Both Lordstown residents brought their button box accordions to the Tribune Chronicle recently and explained how difficult it is to achieve the right sound with this type of accordion.  As opposed to the traditional keyboard variety of accordion, the buttons make one sound when pushed in and another when released.

Kovac lifted his accordion out of its box, and before it makes a sound, what is immediately striking is how beautiful it is.

Made by Cleveland resident Anton Mervar in the 1920s, Kovac's instrument is jade green, with elaborately detailed paintings of angels and flowers in various shades of green and blue.

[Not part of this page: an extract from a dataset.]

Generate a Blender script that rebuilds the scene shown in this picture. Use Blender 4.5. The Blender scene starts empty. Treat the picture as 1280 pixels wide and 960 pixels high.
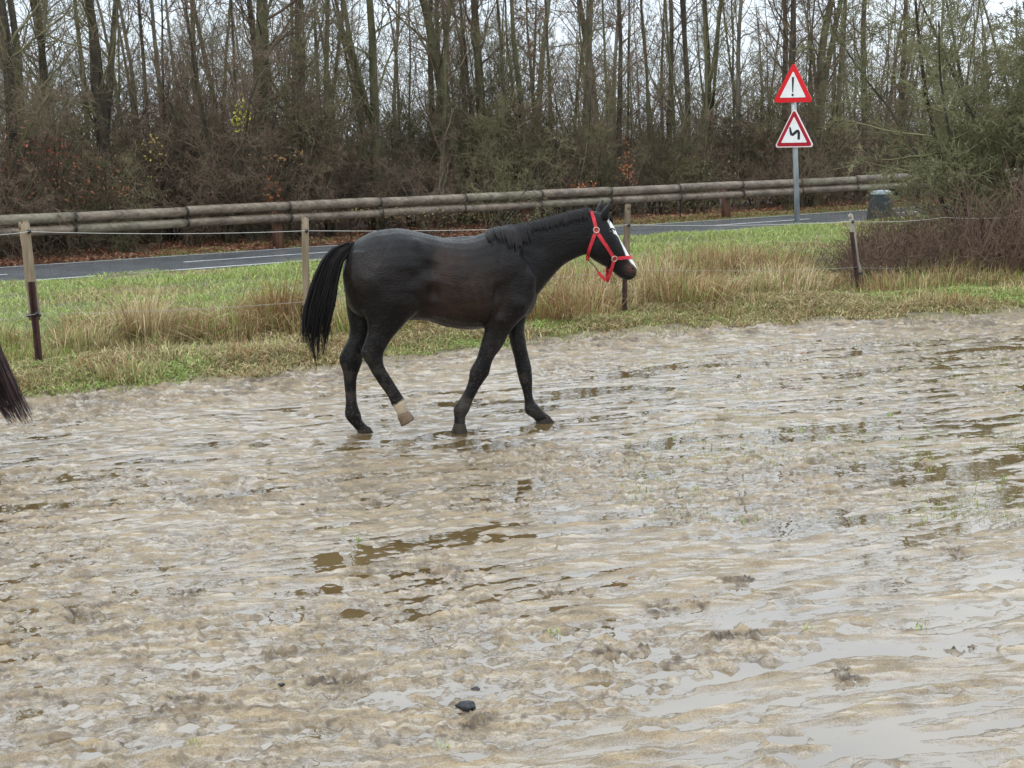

And it's heavy.  Wearing the piece over the shoulder for about 30 seconds is enough to make one's shoulder ache.

"Yeah, it hurts after a while," Kovac said.

Negotiating the hulking instrument while pressing it in and out to generate the wind that makes the sound -- all the while pushing the buttons -- takes coordination.

There are four rows of buttons on the right side of the instrument that make the melody sound.  Each of the four rows represents a certain key.  Because there are only four rows, each accordion only has four keys.

"So if someone wants to sing in A flat, I have to use another button box," Kovac, whose accordion has notes G, C, B, and B flat.

Two rows of buttons on the left side play the bass sound.

Romain said he started on the keyboard or "piano accordion" when he was just 7 or 8.  His Polish uncles on his mother's side of the family, inspired his interest.  Despite the Polish roots of the keyboard accordion, Romain said he's always preferred the Slovenian sounds of the button box.

Kovac and Romain started playing their button boxes together in the 1970s, "Strolling" at Octoberfests and polka masses and playing at weddings.

The pair play less and less at weddings, though, something both attributed to a greater use of disc jockeys.

They met in 1976, after Kovac's son came home from school to say a classmate's father (Romain) also played the button box.

"Al knows music more than I do," Kovac said.

Bother said their children had a proclivity toward rock music.

The Grammy Awards, which Kovac plans to attend, will be televised.

Even if they don't win, the musicians say they are heartened by having played on one of the only five Polka albums to be nominated.

"Just to be nominated is an honor -- a thrill," Romain said.

"Even if we don't win, we know we've achieved something," Kovac said.